The firm itself also focuses on addressing increased enforcement activity and regulation. Orrick has a group of lawyers that specialize in defending municipal clients and broker dealers in these matters. It also has been helping more clients with Internal Revenue Service audit work.

“Often, because of our large tax group and the expertise that we’re recognized to have in the tax area, issuers or borrowers who are audited often seek us out, even if we weren’t their bond counsel,” Davis said.

Another major change in the past few decades is the number of law firms practicing public finance. When Davis started at Orrick, only two firms in California had a substantial public finance practice, he said. Now there are at least half a dozen.

There were also fewer underwriters in California back then, and most deals were sold competitively. Now, most bonds are sold in negotiated deals. In 2012, 78% of municipal bond volume came in negotiated offerings, while 20% came competitively. The remaining 2% was in private placements.

With more firms comes more competition, which contributed to a change in the hiring process for issuers.

In the past few decades, the amount of requests for proposals has increased, Davis said. Traditionally, issuers went to the same firm they always used and didn’t really go through a process like an RFP, but now, RFPs are fairly routine.

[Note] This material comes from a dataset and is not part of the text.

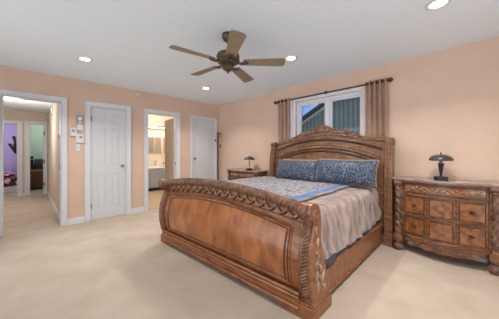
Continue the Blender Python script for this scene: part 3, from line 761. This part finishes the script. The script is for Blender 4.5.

“I think it’s a combination of more law firms and more competition, and RFPs are a way for issuers to deal with that,” Davis said. “And the increased politics and public scrutiny over the way public entities procure goods and services, that has driven many public entities to use RFPs for just about everything.”

CUTTING EDGE FINANCINGS

Over the years Orrick has adapted to the industry changes, but it has also introduced some of its own changes by creating new types of financings for issuers.

The firm has developed charter city financings, certificates of participation, pension obligation bonds, tobacco settlement revenue bonds and other municipal securitizations.

Orrick has also developed various tax advantage lease structures, property assessed clean energy (or PACE) financing structures, and helped create public private partnership structures, including the first involving water and wastewater facilities.

At the end of last year, the firm represented Rialto Water Services LLC as concessionaire in a P3 transaction with the City of Rialto, Calif. and its Rialto Utility Authority in the transfer of responsibility for its water and wastewater system.

The firm was also involved in the first sale of a major public transportation asset — the Chicago Skyway toll road — which was completed in 2006.

CHALLENGES AHEAD

Continuing disclosure will continue to be a challenge for municipal issuers, Davis said. The focus will be on keeping the market regularly informed about developments relevant to the security payment and creditworthiness of the bonds.

Other challenges include budget constraints, resulting from diminishing federal funds and the burden of pension and other post-employment benefit obligations, the general challenges associated with market conditions, and the ongoing need for infrastructure.

“The need for infrastructure, both preserving the infrastructure that we already have and creating the additional infrastructure that we absolutely need, has always outstripped, and I think always will outstrip, the ability to finance the necessary construction and improvements,” Davis said. “So there will always be a robust need for what we do in public finance.”

The challenge for Orrick will be to help its clients finance those needs in the most cost-efficient manner, Davis added. This is where the kaleidoscope comes in.

Part of that also depends on preserving the tax exemption of municipal bonds.

“The main challenges are usually one or more of legal, tax, market, politics, or local opposition,” Davis said. “And to overcome them, it takes persistence, creativity and sometimes, a little luck.”